Saudi 'Eden' built in the desert
By Petru Clej
BBC News

Eden gardens in Riyadh - aerial view
The project recreates a history of plants in the last 400 million years
The largest series of botanical landscapes in the world is being built in the Saudi capital, Riyadh.



The gardens - covering 160 hectares (395 acres) - aims to re-create the 400 million-year-old history of the Earth's plants, trees and flowers.

The £100m ($200m) project is due to be completed in 2010.

The complex of gardens - to be called the King Abdullah International Gardens - is a gift from the city of Riyadh to the Saudi monarch.

The landscapes will be five times larger than the similar Eden Project in south-west England.

'Jurassic Park'


Built just outside Riyadh, the gardens will include four types of gardens - scientific gardens; water gardens; international gardens, sponsored by individuals and foreign embassies; and paleo-botanic gardens, which recreate the history of plants.


THE PALEOBOTANIC GARDENS

Riyadh gardens
Devonian - 400 million years ago - multi cellular plants, like mosses and liverworts
Carboniferous - 300 million years ago - swamps and peat-filled wetlands
Jurassic - 206 to 142 million years ago - lush woodlands
Cretaceous - 142 to 65 million years ago - flowering plants
Cenozoic - 65 million years ago - vast variety, evolving with pollinators

Nick Sweet of Barton Willmore, a British company designing the project, says it will be like "Jurassic Park without the dinosaurs".

"There was a danger of the project being pompous about the scientific aspect", he told the BBC.

"People should respond like they would for example in London, taking their family to the Kew Botanical Gardens, throwing a Frisbee around."

The project is taking shape in the middle of an arid landscape, but three million years ago the same place was totally different.

The land which is known as Saudi Arabia today was back then covered with forests.

"It contrasts the desert environment of today with the green, verdant and lush place of three million years ago," Paul Kenrick, paleo-botanist at the Natural History Museum and scientific advisor to the project told the BBC.

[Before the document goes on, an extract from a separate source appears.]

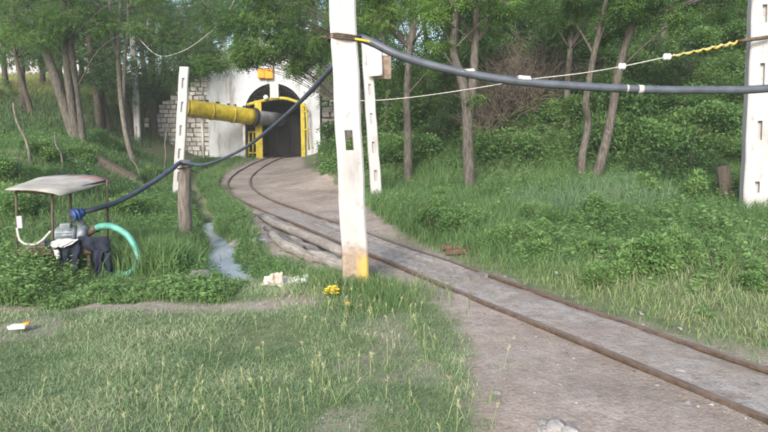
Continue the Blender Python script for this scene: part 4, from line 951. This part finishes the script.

"It illustrates how climate change can affect plant development."

The final garden of this section, called The Garden of Choices, will attempt to warn of what may happen to the Earth in the future as a result of different possible scenarios resulting from human activity.

Environmental concerns have not been overlooked. Sources of renewable energy will keep the gardens cool in the 45 - 50C temperatures of the desert.

Evaporation from the site will be kept to a minimum, with water being recycled wherever possible, designers said.